Bankruptcy, Loss of Job, and a Promise to Stay Current

When a Debtor enters into a Chapter 13 bankruptcy, the trustee bases their plan payment on the income they are receiving at the time of confirmation. However, things happen during the pendency of the bankruptcy, such as loss of job.
By: Bankruptcy News
 
June 30, 2010 - PRLog -- When a Debtor enters into a Chapter 13 bankruptcy, the trustee bases their plan payment on the income they are receiving at the time of confirmation. However, things happen during the pendency of the bankruptcy, such as loss of job.

When a Debtor loses a job, he needs to contact his attorney immediately to go over his options. The options will vary depending on where in the case the Debtor is and what is being paid in his plan. Most of the time, it is possible to lower the payments for a short period of time to allow the Debtor to get a new job or start collecting unemployment. It is not possible to eliminate the trustee payment altogether for a short period of time, but it can be lowered as low as $50-$100 depending on the circumstances. If a car is being paid through the plan, sometimes it is harder to lower the payment that much.

Cars are usually being paid a fixed rate each month, so the payment must be high enough to be able to pay that fixed rate along with any trustee fees that will get paid out of that money. If the payment is not high enough to pay the car creditor, the Debtor is in danger of getting an objection by the car creditor and the modification to lower the payment not getting approved.

The best thing to do is to contact your attorney as soon as you lose your job or have a huge cut in pay to go over some options. It is easier to help a Debtor when they stay in contact with you when something happens and try to resolve the issues before they become big problems. Remember, loss of a job or a huge cut in pay does not mean your case will get dismissed if you are unable to make the trustee payment. However, if you do not let your attorney know what is going on, it will result in the dismissal of your case if the trustee payments are not made and a modification is not done to reduce your trustee payments.

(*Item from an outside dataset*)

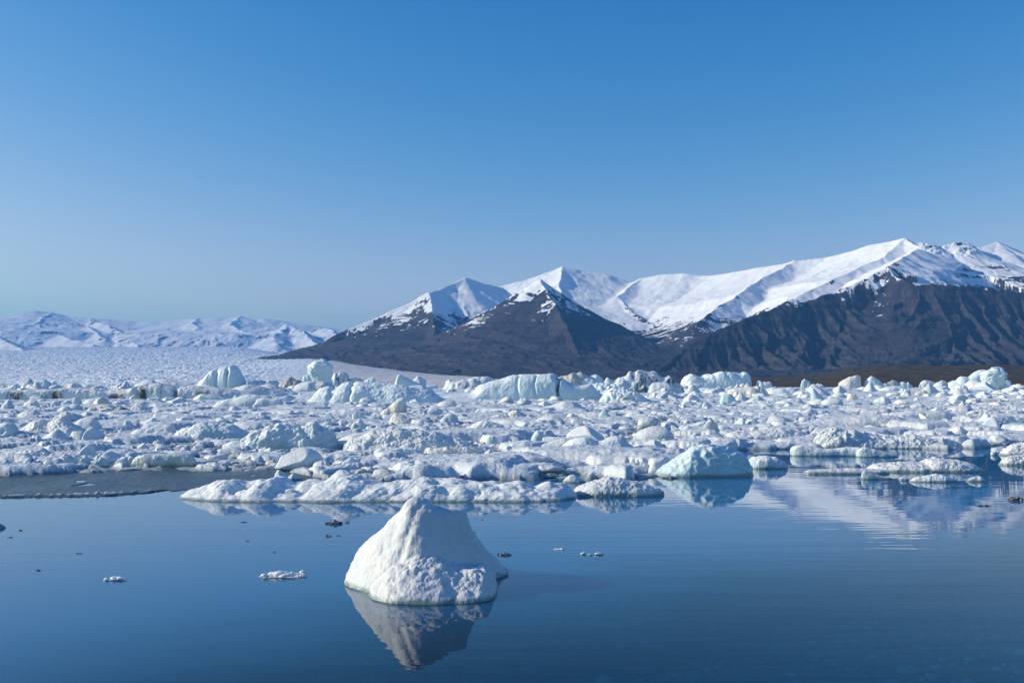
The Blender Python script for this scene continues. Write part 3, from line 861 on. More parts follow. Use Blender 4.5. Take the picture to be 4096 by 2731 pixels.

“I promise to stay current” are the words of many debtors when our office has just signed an “Agreed Order to Cure Mortgage Post Petition Arrears in Plan.” Well, when these debtors say these words I hope they understand that a red flag has been placed on their mortgage account to have an auditor micromanage their account, just waiting for the opportunity to see a late payment. There have been several mortgage companies that will file “Notice of Default” 5 days after the due date. Then there are some mortgage companies that allow the debtor to get 4 -5 months behind before they file the notice of default, which makes it almost impossible for the debtor to get current.

Debtors must understand how important it is to stay current while under an Agreed Order. The mortgage companies do not like to have your loans in bankruptcy and live to see the day they can terminate the automatic stay due to default of agreed order. This means that the law can not oversee whether or not the debtor is treated fairly by the mortgage company.